The deserts of the United States have provided the preferred locations for quite a few notable directors, from John Ford to Jack Arnold, but one of those who doesn't get mentioned too often in connection with those stretches of dust and sand is Russ Meyer. In Cherry, Harry and Raquel! (the exclamation mark is important: presumably you're meant to shout the title) the desert features heavily, probably because it was bright and cheap. All Meyer had to do was take what little crew he had and point the camera at his frequently undressed cast, and the rest would come together in the editing room.
Meyer's editing here is among his very best, and almost stops you noticing that a lot of the wild scenes are merely there for padding. You won't find his leading ladies' bras padded, but you will find shots of Uschi Digard wearing nothing but an Indian headress running around the great outdoors or lounging in a swimming pool, which at first glance seem to be commenting on the story, but on closer inspection are more likely included to provide more nudity to keep the perceived lechery of the audience fascinated. Why does Uschi (here appearing under one of her many pseudonyms) sport that headdress?
That's because she's representing a character we never see until the very end, The Apache who Mr Franklin has ordered Harry to kill off. An attempt to stretch out a paltry amount of footage to feature length it may be, but such fast cutting and visual wit and innuendo does do its work and keep your attention throughout what unfolds as a fairly flimsy plot. Mainly it's a way to manage the main characters into sexual pairings, so Harry seduces Raquel (or does she seduce him?), then goes back to his English girlfriend Cherry (Linda Ashton - at least she's supposed to be from London, but that's one strange accent), and finally the two girls find they have something in common besides Harry.

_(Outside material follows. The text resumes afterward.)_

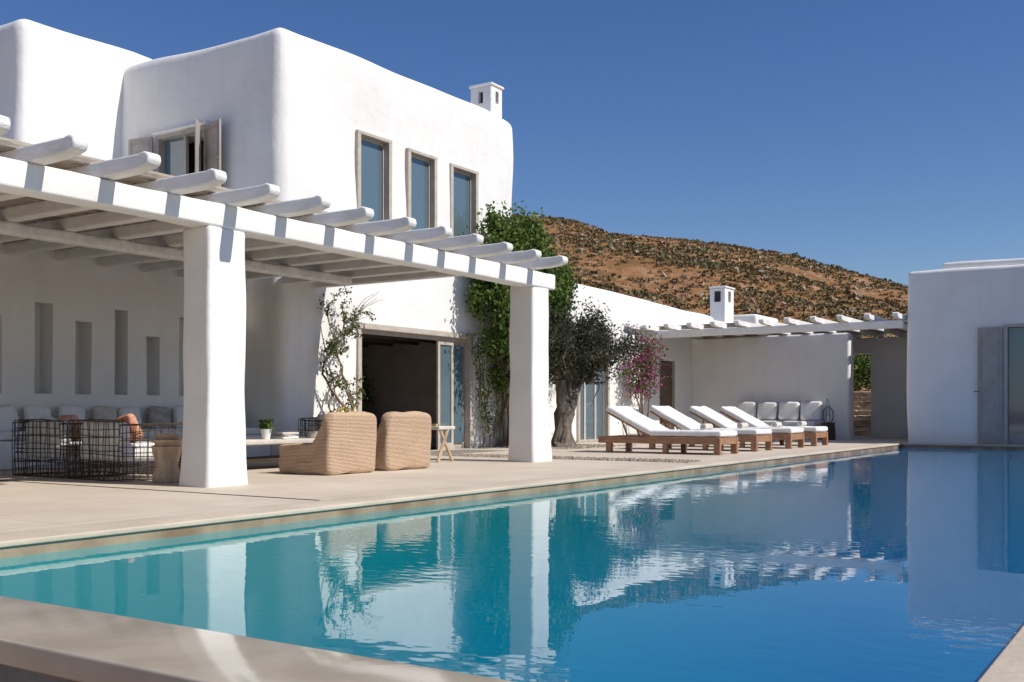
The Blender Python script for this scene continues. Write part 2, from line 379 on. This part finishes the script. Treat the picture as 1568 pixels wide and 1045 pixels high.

Which would be a penchant for lesbianism, of course. Therefore everyone is catered for as we even get a full frontal of Napier, starkers except for a pair of cowboy boots. The star was one of the few Meyer leading men to graduate to roles in "proper" Hollywood movies, but he never forgot the debt he owed the auteur, as he was possibly the finest lead actor Meyer ever worked with, bringing the precise amount of square-jawed masculinity to offset the more eye-catching female pulchritude of his co-stars - Napier was a long way from playing a space hippy on Star Trek, that was for sure. If the two ladies of the title here are not among the finest who ever appeared in front of this director's camera, then Meyer makes up for it with brusque wit and an incredible amount of energy. I'm not sure what a major studio like 20th Century Fox saw in him to hire him for Beyond the Valley of the Dolls, but it was this film that apparently did the trick. Whether that was a good thing or not is up to you. Music by William Loose.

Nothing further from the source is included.